L’idée est de répartir les instances de service en différents groupes suivant leur utilisation. On isolera certains services, en fonction de leur priorité ou de leur fréquence d’utilisation par exemple, afin que si l’un d’entre eux tombe en panne en raison d’une trop forte demande, cela n’influe pas sur les autres.

Retry

Il arrive très souvent qu’un service soit temporairement indisponible, en raison par exemple de coupures réseau transitoires, d’une surcharge ponctuelle ou d’une corruption de paquets. Le pattern Retry peut être sollicité dans ce cas afin d’assurer la poursuite d’une opération de manière transparente. Suite à un premier échec, l’opération est à nouveau exécutée un certain nombre de fois après un délai (pouvant être incrémenté à chaque tentative), jusqu’à ce qu’elle soit réalisée ou que le nombre total d’essais soit atteint. La principale difficulté dans l’application de ce pattern réside dans le choix de valeurs correctes pour la durée du délai et le nombre de tentatives. Il n’y aura pas de risques à augmenter ce nombre dans le cas d’une opération indempotente [8]. On le réduira par contre tout en augmentant le délai de manière exponentielle dans les opérations de type batch.

Conclusion

Ces modèles de conception ne doivent pas nous faire oublier une caractéristique essentielle des microservices : le découplage. L’application de ces patterns doit être envisagée en fonction des besoins réels et n’aura pas d’effets concluants si les composants mis en œuvre n’ont pas été conçus dès l’origine de manière autonome. C’est en tout cas un bon moyen de mesurer l’efficacité et la pertinence de notre architecture.

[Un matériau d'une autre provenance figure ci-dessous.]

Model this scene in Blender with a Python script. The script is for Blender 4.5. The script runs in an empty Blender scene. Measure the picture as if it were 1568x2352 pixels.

[1] : La voie vers les applications natives pour le cloud. 2019 Red Hat
[2] : https://docs.microsoft.com/fr-fr/dotnet/architecture/microservices
[3] : https://medium.com/refraction-tech-everything/how-netflix-works-the-hugely-simplified-complex-stuff-that-happens-every-time-you-hit-play-3a40c9be254b
[4] : https://www.redhat.com/fr/topics/microservices/what-is-a-service-mesh
[5] : Cloud Ready Apps. https://www.octo.com/publications/cloud-ready-apps
[6] : Capacité à surmonter les défaillances
[7] : https://www.allthingsdistributed.com/2016/03/10-lessons-from-10-years-of-aws.html
[8] : Une opération retourne toujours les mêmes résultats quelque soit son nombre d’éxecutions. La méthode GET du protocole HTTP en est un exemple.